Quem se senta à mesa de um restaurante está aberto a incorporar informações sobre as origens de sabores conhecidos e de novos também. É uma grande oportunidade para aprender a comer melhor, de forma mais variada, valorizando o que é local, saudável e produzido com sacrifício e paixão, de maneira amigável ao meio ambiente.
A sra. é mãe de dois filhos que também estão crescendo entre vinhedos e cultivos. Quais valores sobre a terra e a agricultura que gostaria de transmitir a eles e por que acredita que é importante manter esse vínculo com a terra?
Quando decidimos nos estabelecer em Chachingo, bairro rural de Mendoza, foi com a convicção de criar nossos filhos em um ambiente natural e produtivo, onde as tradições são preservadas e o cuidado do meio ambiente e dos recursos seja prioridade para qualquer atividade.
Mantivemos a tradicional horta familiar, que Ale e eu vivemos desde crianças, para que nossos filhos, Juan e Giuliana, entendessem o valor de produzir nossos próprios alimentos e desfrutarem de tudo aquilo que vivemos na infância e que sem dúvida foi determinante para as carreiras que escolhemos.
O vínculo com a terra se sente e se transmite, através do amor à terra e tudo o que dela provém, com o trabalho conjunto com produtores, como uma forma de entender que isso é feito em equipe e que todos colocam sua energia na mesma direção, produzindo alimentos regionais, saudáveis, nutritivos para o nosso consumo e de todos os que nos visitam.
A Casa Vigil cresceu de maneira impressionante desde seu início.

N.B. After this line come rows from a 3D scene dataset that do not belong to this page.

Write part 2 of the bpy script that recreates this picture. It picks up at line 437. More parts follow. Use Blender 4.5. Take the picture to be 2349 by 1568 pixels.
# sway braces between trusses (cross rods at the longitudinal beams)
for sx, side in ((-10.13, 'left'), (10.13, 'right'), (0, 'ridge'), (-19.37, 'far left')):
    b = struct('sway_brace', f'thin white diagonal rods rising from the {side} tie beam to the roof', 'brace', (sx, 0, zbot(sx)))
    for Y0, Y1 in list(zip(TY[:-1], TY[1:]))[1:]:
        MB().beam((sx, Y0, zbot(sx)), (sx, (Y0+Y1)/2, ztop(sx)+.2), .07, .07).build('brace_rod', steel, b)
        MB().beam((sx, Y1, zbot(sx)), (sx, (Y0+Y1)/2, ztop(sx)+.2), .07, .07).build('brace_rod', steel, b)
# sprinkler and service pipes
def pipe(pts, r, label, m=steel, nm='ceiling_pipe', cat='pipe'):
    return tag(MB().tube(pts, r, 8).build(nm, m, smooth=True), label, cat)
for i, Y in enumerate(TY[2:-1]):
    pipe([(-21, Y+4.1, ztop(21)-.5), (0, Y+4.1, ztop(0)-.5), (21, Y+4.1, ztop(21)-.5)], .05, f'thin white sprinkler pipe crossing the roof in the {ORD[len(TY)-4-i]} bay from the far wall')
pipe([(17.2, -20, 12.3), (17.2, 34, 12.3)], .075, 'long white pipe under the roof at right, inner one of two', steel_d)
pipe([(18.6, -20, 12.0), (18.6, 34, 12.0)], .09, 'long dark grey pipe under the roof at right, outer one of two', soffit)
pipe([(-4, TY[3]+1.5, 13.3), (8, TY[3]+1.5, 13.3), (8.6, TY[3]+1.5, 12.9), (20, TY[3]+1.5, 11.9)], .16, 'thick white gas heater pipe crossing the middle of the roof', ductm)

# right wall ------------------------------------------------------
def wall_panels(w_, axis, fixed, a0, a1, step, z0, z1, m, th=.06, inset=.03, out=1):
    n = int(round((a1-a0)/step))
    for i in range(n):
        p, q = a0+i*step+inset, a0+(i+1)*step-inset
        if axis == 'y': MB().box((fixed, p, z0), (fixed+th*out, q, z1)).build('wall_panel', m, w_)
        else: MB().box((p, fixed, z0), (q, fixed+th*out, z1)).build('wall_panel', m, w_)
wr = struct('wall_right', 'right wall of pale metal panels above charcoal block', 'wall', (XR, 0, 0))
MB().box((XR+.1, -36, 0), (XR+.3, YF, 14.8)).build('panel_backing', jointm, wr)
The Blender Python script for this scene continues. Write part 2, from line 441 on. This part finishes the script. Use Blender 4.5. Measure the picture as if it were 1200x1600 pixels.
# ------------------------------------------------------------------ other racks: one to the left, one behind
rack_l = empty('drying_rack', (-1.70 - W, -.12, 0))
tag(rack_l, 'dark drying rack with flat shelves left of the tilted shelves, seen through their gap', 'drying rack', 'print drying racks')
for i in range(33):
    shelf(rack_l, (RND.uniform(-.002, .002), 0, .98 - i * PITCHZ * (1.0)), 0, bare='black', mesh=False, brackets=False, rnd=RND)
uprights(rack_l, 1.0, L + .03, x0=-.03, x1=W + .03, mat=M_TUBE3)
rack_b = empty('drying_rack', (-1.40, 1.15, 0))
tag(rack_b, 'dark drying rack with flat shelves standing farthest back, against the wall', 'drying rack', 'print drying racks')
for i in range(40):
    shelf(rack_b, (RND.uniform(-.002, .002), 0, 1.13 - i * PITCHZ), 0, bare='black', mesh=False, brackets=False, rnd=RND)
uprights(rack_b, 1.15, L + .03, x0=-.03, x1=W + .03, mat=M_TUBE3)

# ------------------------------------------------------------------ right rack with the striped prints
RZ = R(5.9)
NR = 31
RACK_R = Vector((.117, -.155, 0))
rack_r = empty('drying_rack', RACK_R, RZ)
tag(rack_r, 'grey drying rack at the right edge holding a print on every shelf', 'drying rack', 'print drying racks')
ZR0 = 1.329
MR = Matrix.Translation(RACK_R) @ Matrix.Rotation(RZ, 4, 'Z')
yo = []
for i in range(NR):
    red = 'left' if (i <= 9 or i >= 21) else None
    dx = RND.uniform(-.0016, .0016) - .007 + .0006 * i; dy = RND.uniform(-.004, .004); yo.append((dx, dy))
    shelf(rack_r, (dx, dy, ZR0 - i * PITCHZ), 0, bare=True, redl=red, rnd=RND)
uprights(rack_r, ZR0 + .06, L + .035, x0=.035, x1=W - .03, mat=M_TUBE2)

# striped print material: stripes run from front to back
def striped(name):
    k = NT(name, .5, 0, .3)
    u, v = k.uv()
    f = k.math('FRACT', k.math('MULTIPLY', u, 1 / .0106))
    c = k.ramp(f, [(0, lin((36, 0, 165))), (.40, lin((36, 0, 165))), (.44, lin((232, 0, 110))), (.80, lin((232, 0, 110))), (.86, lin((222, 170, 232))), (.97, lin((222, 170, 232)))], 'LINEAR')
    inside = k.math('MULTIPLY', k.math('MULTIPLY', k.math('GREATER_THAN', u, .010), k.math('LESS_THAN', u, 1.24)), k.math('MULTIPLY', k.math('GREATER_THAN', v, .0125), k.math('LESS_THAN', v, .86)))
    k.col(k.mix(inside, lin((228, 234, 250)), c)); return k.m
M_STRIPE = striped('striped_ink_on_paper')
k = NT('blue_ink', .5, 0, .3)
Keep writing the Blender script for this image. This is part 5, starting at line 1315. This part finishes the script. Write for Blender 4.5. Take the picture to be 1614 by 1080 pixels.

Quais aprendizados ou segredos pode compartilhar sobre a criação e expansão de um projeto dessa magnitude em Mendoza?
A Casa Vigil surgiu como uma ideia e um sonho durante uma conversa bebendo chá mate com Ale, às 6h30 da manhã, em 2014. No início, era um espaço para provar os vinhos que elaborávamos, mas rapidamente, a pedido dos visitantes, incorporamos a gastronomia. Durante esses anos, a chave foi formar equipes, crescer em estrutura e profissionalismo. O trabalho focado nos recursos humanos e no produto. Isso nos permitiu crescer de maneira sustentável, profissionalizando cada área da empresa.
Começamos com uma estrutura muito básica, com 5 pessoas multifuncionais, e o crescimento nos fez criar estruturas dentro da empresa, que trabalham em conjunto para alcançar nossos objetivos. Um segredo importante é não perder a essência do que somos e transmitimos, fazendo com que cada colaborador conheça a origem de Casa Vigil e seus pilares fundamentais.
Os Tomates do Labrar
Desde que María começou a trabalhar com este cultivo em 2010, os integrantes do projeto já cultivaram mais de 100 variedades. Atualmente, após anos de estudos, não apenas pelo sabor, mas pelas propriedades benéficas à saúde e pela adaptação à nossa região, o grupo trabalha com cerca de 50 variedades.
Muitas das sementes utilizadas provêm de um resgate de variedades realizado em 2007, por um grupo liderado pela Dra. Iris Peralta, com quem continuam trabalhando na Universidade Nacional de Cuyo.
Atualmente, no Labrar, há 11 produtores que atuam como guardiões de sementes, e que também começaram a trabalhar com o Banco de Germoplasma do INTA La Consulta, em Mendoza.
* Andrea Albertano é colaboradora da Forbes Argentina. Escreve sobre o setor agroalimentar e enogourmet.